Recently Adopted Accounting Pronouncements

In December of 2023, the FASB issued ASU 2023-09, Income Taxes (Topic 740). This guidance further enhances income tax disclosures, primarily through standardization and disaggregation of rate reconciliation categories and income taxes paid by jurisdiction. This ASU was effective for annual periods beginning after December 15, 2024. The adoption of ASU 2023-09 had no effect on the Company's financial position, results of operations or cash flows as it modified disclosure requirements only. The Company adopted the ASU retrospectively for the year ended December 31, 2025, with comparative period income tax disclosures adjusted to reflect the change in accounting guidance. Refer to Note 7Income Taxes and Tax Receivable Agreement for additional information.

Recent Accounting Pronouncements Not Yet Adopted

In November 2024, the FASB issued ASU 2024-03, Income Statement-Reporting Comprehensive Income-Expense Disaggregation Disclosures (Subtopic 220-40).

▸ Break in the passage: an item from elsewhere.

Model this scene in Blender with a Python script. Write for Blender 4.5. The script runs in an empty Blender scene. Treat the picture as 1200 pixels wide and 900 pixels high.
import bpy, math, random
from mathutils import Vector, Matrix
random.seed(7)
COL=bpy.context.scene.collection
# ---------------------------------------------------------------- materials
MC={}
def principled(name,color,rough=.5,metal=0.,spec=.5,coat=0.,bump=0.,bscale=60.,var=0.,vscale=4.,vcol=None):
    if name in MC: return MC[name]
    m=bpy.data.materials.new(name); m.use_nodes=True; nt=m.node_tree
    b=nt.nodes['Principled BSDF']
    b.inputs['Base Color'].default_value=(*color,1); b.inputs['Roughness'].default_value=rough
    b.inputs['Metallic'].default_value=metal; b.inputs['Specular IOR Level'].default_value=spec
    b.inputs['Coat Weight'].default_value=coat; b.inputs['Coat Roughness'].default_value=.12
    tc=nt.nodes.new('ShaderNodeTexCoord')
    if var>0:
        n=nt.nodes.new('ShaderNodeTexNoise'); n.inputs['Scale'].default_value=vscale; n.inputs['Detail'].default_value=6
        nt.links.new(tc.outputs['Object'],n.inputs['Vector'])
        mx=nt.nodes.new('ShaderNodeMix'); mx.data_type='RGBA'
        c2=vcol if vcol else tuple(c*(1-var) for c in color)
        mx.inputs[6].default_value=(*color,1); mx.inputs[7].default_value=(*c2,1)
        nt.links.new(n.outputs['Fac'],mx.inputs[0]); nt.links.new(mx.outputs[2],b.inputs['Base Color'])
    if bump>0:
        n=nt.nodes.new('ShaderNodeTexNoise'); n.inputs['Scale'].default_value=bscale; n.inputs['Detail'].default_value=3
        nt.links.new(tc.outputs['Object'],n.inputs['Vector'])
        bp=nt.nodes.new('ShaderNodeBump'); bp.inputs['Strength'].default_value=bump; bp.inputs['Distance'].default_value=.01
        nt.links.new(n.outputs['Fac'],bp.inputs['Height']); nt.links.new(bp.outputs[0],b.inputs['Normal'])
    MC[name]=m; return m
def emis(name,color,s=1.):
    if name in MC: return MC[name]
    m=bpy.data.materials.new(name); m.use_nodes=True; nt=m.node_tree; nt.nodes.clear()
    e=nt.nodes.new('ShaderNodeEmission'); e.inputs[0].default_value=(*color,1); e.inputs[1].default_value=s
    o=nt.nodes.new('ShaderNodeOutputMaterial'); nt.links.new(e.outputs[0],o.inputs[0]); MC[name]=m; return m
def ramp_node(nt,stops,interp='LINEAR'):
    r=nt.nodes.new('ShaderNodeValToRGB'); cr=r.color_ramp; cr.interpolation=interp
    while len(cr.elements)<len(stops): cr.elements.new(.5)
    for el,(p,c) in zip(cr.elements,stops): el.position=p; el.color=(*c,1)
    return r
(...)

This guidance requires tabular disclosure of specified natural expenses in certain expense captions, a qualitative description of amounts that are not separately disaggregated, and disclosure of the Company's definition and total amount of selling expenses. We plan to adopt this guidance and conform with the disclosure requirements when it becomes mandatorily effective for annual periods beginning after December 15, 2026. The adoption of ASU 2024-03 is not expected to have any effect on the Company’s financial position, results of operations or cash flows as it modifies disclosure requirements only.

About New Standards Disclosures

New accounting standards disclosures describe recently adopted pronouncements and those not yet effective, along with management's assessment of their expected impact. This section provides an early warning system for upcoming changes to how a company reports its financial results, often years before the new rules take effect.

Key signals: when management describes a not-yet-adopted standard's impact as "material" or "still being evaluated," it signals potential significant changes to reported metrics upon adoption. Watch for standards that affect a company's core operations — for example, revenue recognition changes for software companies or lease accounting changes for retailers with large store footprints. The transition method chosen (full retrospective versus modified retrospective) affects comparability with prior periods. Companies that delay adoption to the latest permitted date may be struggling with implementation complexity. Compare the disclosed impact assessments against peers in the same industry to gauge whether management's expectations are reasonable.